District 2 makes up 60 percent of the land in Arizona. Redistricting in 2020 changed it to a largely red voter base.
Jordan James Harvill, the program director for Advance Native Political Leadership, says it will be an uphill battle, but with hard work to get out the Native vote, Nez may find victory.
“There’s 129,000 unregistered Native voters or unregistered voters in the district. A large section of that is Native voters,” Harvill, Cherokee and Choctaw, said in a Sept. 27 interview.
All across the district, Indigenous get-out-the-vote workers have been working hard to get as many people as possible to register to vote.
It appears to be working, as many polls are showing Nez inching closer to a win over Crane.
“My opponent was hand-picked by former President (Donald) Trump to run for office two years ago because of the gerrymandering and the redistricting that occurred here. And it moved a little bit to the Republican side,” Nez said.
Harvill agrees that the 2020 redistricting tipped the district to red.

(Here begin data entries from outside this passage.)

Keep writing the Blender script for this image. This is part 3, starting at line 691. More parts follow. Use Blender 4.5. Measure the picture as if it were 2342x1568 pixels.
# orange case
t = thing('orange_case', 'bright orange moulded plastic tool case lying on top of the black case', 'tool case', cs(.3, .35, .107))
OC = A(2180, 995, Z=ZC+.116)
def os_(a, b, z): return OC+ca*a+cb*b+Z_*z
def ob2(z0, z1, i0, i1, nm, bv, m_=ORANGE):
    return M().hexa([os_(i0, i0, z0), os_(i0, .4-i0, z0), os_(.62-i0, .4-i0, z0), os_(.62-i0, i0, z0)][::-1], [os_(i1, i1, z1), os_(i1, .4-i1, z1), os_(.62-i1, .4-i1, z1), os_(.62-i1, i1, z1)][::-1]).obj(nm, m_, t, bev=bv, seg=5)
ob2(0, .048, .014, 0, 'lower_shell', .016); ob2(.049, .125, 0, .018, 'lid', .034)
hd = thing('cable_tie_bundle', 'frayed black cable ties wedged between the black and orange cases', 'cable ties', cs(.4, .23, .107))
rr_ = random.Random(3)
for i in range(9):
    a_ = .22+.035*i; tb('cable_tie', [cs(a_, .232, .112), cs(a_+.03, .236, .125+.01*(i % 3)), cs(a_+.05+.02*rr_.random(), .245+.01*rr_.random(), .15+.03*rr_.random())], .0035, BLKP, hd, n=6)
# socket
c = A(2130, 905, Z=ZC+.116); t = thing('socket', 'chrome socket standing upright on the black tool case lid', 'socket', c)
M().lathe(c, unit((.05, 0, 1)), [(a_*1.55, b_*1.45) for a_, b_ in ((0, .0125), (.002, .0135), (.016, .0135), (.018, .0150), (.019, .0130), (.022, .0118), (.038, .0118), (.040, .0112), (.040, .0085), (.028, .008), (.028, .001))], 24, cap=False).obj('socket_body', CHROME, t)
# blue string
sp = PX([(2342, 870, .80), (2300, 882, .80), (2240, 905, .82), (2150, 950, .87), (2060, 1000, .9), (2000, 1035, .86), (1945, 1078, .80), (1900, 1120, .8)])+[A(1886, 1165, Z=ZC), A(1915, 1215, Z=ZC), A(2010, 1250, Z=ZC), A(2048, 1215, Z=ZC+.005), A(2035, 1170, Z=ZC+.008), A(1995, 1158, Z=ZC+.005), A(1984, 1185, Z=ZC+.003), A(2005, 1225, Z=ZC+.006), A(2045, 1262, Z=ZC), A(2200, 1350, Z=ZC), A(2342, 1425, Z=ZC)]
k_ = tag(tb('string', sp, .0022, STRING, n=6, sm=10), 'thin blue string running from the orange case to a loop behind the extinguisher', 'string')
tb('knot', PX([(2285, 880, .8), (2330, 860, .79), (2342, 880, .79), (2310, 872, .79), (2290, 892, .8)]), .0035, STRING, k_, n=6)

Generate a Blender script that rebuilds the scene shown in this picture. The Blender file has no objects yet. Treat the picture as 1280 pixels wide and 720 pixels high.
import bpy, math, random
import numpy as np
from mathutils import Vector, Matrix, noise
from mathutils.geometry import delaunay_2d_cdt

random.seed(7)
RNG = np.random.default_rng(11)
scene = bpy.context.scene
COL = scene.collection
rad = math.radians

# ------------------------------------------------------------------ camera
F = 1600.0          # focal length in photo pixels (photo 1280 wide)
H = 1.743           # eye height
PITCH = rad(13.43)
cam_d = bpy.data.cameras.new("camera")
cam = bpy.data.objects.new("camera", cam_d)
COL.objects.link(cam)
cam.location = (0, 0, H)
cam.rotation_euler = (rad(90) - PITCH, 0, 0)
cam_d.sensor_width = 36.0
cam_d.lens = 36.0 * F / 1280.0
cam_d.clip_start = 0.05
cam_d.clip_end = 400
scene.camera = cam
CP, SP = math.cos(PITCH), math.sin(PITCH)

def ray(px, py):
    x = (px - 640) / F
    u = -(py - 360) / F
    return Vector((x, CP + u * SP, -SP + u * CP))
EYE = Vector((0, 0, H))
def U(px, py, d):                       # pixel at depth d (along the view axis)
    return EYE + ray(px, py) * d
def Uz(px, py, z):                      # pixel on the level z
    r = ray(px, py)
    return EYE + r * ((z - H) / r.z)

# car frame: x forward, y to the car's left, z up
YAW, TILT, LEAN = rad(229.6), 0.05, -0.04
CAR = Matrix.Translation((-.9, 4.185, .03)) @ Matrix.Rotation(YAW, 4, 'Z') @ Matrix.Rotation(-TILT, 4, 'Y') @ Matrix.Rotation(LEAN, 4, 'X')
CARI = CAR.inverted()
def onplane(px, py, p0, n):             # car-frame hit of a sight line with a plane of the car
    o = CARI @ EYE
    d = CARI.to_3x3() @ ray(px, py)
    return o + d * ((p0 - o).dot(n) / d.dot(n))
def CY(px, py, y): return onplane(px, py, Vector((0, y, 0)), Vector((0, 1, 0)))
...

“After redistricting post 2020, what we saw is that the district got significant geographies added to it that diluted the Native voting population and it shifted pretty far to the right. I think there’s a deeper story to tell about what that looks like, though. And so for the purposes of this race, I think Jonathan Nez is going to have a really uphill battle and he’s going to invest really deeply in Indian Country to make sure that he has a pathway to victory,” Harvill said. “I also think that as a state, Arizona is home to some of longest legacies of voter suppression against Native peoples historically. And so it’s a big deal to have our first person who may make it across the finish line and join our other members in Congress.”
Noble Predictive Insights for Inside Elections and Politico show the race tied at 42 percent each, while the Cook Political Report shows Crane with a slight edge of six points.
Nez said he wants to work across the aisle for Arizonans.
“It was pretty nice back in the day when Republicans and Independents and Democrats worked together. And maybe we need to go back to working together and push back this extremism, this division,” Nez said. “And I think this is a very important election that we need to be engaged in to make sure that our future is bright and democracy is protected, not just for us now, but as we say in Indian Country, seven generations and beyond.”